Items listed in a dataset:
begin

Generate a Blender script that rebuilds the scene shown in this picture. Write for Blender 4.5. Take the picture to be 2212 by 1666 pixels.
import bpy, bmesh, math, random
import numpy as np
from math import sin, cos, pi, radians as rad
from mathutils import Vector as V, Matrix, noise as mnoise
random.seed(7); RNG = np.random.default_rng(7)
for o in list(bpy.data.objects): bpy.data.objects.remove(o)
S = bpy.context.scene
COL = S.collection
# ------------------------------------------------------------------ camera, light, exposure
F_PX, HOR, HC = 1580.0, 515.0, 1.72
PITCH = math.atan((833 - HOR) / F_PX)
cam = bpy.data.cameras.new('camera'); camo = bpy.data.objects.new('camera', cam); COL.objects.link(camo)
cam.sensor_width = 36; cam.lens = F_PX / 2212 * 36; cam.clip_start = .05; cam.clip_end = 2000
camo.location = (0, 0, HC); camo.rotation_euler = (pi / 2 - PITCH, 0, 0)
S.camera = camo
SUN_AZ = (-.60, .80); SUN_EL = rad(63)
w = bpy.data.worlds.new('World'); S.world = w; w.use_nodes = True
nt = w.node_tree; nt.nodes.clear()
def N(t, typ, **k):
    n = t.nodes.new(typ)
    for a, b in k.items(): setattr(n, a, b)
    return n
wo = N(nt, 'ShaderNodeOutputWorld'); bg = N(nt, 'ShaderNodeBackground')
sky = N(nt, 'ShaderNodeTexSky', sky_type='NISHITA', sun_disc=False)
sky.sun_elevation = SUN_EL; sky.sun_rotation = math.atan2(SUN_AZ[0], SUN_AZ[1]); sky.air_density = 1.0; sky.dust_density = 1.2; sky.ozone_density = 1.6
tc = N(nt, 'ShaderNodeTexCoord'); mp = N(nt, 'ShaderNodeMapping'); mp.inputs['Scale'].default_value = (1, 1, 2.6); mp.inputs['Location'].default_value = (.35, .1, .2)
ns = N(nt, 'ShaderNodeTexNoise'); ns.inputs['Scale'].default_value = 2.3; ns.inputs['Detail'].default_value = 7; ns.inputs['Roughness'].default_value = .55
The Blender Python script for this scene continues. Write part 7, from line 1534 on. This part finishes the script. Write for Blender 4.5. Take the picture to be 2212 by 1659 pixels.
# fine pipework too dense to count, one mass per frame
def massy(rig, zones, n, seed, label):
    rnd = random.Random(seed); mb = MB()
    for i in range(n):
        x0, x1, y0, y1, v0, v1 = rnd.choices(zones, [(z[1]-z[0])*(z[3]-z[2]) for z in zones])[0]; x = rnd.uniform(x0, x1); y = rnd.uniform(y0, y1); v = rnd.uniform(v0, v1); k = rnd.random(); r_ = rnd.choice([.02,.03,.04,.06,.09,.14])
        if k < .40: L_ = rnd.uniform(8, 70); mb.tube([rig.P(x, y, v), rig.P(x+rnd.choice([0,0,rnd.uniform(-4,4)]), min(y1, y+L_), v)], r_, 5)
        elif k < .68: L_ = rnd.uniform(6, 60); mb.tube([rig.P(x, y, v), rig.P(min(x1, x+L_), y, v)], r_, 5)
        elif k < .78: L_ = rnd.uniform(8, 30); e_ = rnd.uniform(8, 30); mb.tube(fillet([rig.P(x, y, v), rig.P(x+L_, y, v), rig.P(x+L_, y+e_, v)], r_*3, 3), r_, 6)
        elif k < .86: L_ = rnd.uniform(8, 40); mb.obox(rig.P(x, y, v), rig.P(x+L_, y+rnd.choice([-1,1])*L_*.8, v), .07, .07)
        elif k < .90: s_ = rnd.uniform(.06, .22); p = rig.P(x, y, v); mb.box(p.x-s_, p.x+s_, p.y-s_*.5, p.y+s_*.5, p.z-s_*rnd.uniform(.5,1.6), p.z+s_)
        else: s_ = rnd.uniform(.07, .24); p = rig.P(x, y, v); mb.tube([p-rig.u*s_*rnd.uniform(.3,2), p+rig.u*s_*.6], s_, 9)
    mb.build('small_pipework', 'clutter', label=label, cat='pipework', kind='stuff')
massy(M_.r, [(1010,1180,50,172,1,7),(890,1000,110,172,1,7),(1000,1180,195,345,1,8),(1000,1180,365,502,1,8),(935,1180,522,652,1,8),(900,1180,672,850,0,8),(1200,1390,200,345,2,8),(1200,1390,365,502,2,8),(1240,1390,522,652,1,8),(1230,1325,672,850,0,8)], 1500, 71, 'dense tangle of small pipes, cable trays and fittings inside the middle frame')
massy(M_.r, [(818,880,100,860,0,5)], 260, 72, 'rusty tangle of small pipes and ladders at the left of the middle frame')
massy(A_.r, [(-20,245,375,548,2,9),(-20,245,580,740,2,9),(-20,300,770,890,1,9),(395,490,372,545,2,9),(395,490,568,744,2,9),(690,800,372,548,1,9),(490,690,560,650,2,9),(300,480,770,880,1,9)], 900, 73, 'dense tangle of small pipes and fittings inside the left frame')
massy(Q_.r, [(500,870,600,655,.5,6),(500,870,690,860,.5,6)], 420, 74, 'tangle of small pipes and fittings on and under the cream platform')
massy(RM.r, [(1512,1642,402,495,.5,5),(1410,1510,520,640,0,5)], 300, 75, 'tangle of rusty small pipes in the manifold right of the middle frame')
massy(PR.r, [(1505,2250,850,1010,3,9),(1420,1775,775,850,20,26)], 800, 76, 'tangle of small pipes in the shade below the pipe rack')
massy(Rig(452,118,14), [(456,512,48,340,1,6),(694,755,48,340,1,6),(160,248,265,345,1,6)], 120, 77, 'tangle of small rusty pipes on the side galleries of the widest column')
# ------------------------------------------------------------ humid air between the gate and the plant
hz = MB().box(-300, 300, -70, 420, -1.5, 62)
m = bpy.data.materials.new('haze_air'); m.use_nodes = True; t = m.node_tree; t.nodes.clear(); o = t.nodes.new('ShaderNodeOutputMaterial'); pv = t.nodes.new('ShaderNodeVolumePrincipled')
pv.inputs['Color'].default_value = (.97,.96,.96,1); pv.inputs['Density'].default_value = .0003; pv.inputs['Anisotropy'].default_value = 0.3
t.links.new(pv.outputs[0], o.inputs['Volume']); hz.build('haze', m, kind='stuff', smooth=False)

end

## STATED GOAL
Reproduce the full set of records precisely.

## OUTPUT FOR THIS EXERCISE
Generate a Blender script that rebuilds the scene shown in this picture. Write for Blender 4.5. Take the picture to be 2212 by 1666 pixels.
import bpy, bmesh, math, random
import numpy as np
from math import sin, cos, pi, radians as rad
from mathutils import Vector as V, Matrix, noise as mnoise
random.seed(7); RNG = np.random.default_rng(7)
for o in list(bpy.data.objects): bpy.data.objects.remove(o)
S = bpy.context.scene
COL = S.collection
# ------------------------------------------------------------------ camera, light, exposure
F_PX, HOR, HC = 1580.0, 515.0, 1.72
PITCH = math.atan((833 - HOR) / F_PX)
cam = bpy.data.cameras.new('camera'); camo = bpy.data.objects.new('camera', cam); COL.objects.link(camo)
cam.sensor_width = 36; cam.lens = F_PX / 2212 * 36; cam.clip_start = .05; cam.clip_end = 2000
camo.location = (0, 0, HC); camo.rotation_euler = (pi / 2 - PITCH, 0, 0)
S.camera = camo
SUN_AZ = (-.60, .80); SUN_EL = rad(63)
w = bpy.data.worlds.new('World'); S.world = w; w.use_nodes = True
nt = w.node_tree; nt.nodes.clear()
def N(t, typ, **k):
    n = t.nodes.new(typ)
    for a, b in k.items(): setattr(n, a, b)
    return n
wo = N(nt, 'ShaderNodeOutputWorld'); bg = N(nt, 'ShaderNodeBackground')
sky = N(nt, 'ShaderNodeTexSky', sky_type='NISHITA', sun_disc=False)
sky.sun_elevation = SUN_EL; sky.sun_rotation = math.atan2(SUN_AZ[0], SUN_AZ[1]); sky.air_density = 1.0; sky.dust_density = 1.2; sky.ozone_density = 1.6
tc = N(nt, 'ShaderNodeTexCoord'); mp = N(nt, 'ShaderNodeMapping'); mp.inputs['Scale'].default_value = (1, 1, 2.6); mp.inputs['Location'].default_value = (.35, .1, .2)
ns = N(nt, 'ShaderNodeTexNoise'); ns.inputs['Scale'].default_value = 2.3; ns.inputs['Detail'].default_value = 7; ns.inputs['Roughness'].default_value = .55
The Blender Python script for this scene continues. Write part 7, from line 1534 on. This part finishes the script. Write for Blender 4.5. Take the picture to be 2212 by 1659 pixels.
# fine pipework too dense to count, one mass per frame
def massy(rig, zones, n, seed, label):
    rnd = random.Random(seed); mb = MB()
    for i in range(n):
        x0, x1, y0, y1, v0, v1 = rnd.choices(zones, [(z[1]-z[0])*(z[3]-z[2]) for z in zones])[0]; x = rnd.uniform(x0, x1); y = rnd.uniform(y0, y1); v = rnd.uniform(v0, v1); k = rnd.random(); r_ = rnd.choice([.02,.03,.04,.06,.09,.14])
        if k < .40: L_ = rnd.uniform(8, 70); mb.tube([rig.P(x, y, v), rig.P(x+rnd.choice([0,0,rnd.uniform(-4,4)]), min(y1, y+L_), v)], r_, 5)
        elif k < .68: L_ = rnd.uniform(6, 60); mb.tube([rig.P(x, y, v), rig.P(min(x1, x+L_), y, v)], r_, 5)
        elif k < .78: L_ = rnd.uniform(8, 30); e_ = rnd.uniform(8, 30); mb.tube(fillet([rig.P(x, y, v), rig.P(x+L_, y, v), rig.P(x+L_, y+e_, v)], r_*3, 3), r_, 6)
        elif k < .86: L_ = rnd.uniform(8, 40); mb.obox(rig.P(x, y, v), rig.P(x+L_, y+rnd.choice([-1,1])*L_*.8, v), .07, .07)
        elif k < .90: s_ = rnd.uniform(.06, .22); p = rig.P(x, y, v); mb.box(p.x-s_, p.x+s_, p.y-s_*.5, p.y+s_*.5, p.z-s_*rnd.uniform(.5,1.6), p.z+s_)
        else: s_ = rnd.uniform(.07, .24); p = rig.P(x, y, v); mb.tube([p-rig.u*s_*rnd.uniform(.3,2), p+rig.u*s_*.6], s_, 9)
    mb.build('small_pipework', 'clutter', label=label, cat='pipework', kind='stuff')
massy(M_.r, [(1010,1180,50,172,1,7),(890,1000,110,172,1,7),(1000,1180,195,345,1,8),(1000,1180,365,502,1,8),(935,1180,522,652,1,8),(900,1180,672,850,0,8),(1200,1390,200,345,2,8),(1200,1390,365,502,2,8),(1240,1390,522,652,1,8),(1230,1325,672,850,0,8)], 1500, 71, 'dense tangle of small pipes, cable trays and fittings inside the middle frame')
massy(M_.r, [(818,880,100,860,0,5)], 260, 72, 'rusty tangle of small pipes and ladders at the left of the middle frame')
massy(A_.r, [(-20,245,375,548,2,9),(-20,245,580,740,2,9),(-20,300,770,890,1,9),(395,490,372,545,2,9),(395,490,568,744,2,9),(690,800,372,548,1,9),(490,690,560,650,2,9),(300,480,770,880,1,9)], 900, 73, 'dense tangle of small pipes and fittings inside the left frame')
massy(Q_.r, [(500,870,600,655,.5,6),(500,870,690,860,.5,6)], 420, 74, 'tangle of small pipes and fittings on and under the cream platform')
massy(RM.r, [(1512,1642,402,495,.5,5),(1410,1510,520,640,0,5)], 300, 75, 'tangle of rusty small pipes in the manifold right of the middle frame')
massy(PR.r, [(1505,2250,850,1010,3,9),(1420,1775,775,850,20,26)], 800, 76, 'tangle of small pipes in the shade below the pipe rack')
massy(Rig(452,118,14), [(456,512,48,340,1,6),(694,755,48,340,1,6),(160,248,265,345,1,6)], 120, 77, 'tangle of small rusty pipes on the side galleries of the widest column')
# ------------------------------------------------------------ humid air between the gate and the plant
hz = MB().box(-300, 300, -70, 420, -1.5, 62)
m = bpy.data.materials.new('haze_air'); m.use_nodes = True; t = m.node_tree; t.nodes.clear(); o = t.nodes.new('ShaderNodeOutputMaterial'); pv = t.nodes.new('ShaderNodeVolumePrincipled')
pv.inputs['Color'].default_value = (.97,.96,.96,1); pv.inputs['Density'].default_value = .0003; pv.inputs['Anisotropy'].default_value = 0.3
t.links.new(pv.outputs[0], o.inputs['Volume']); hz.build('haze', m, kind='stuff', smooth=False)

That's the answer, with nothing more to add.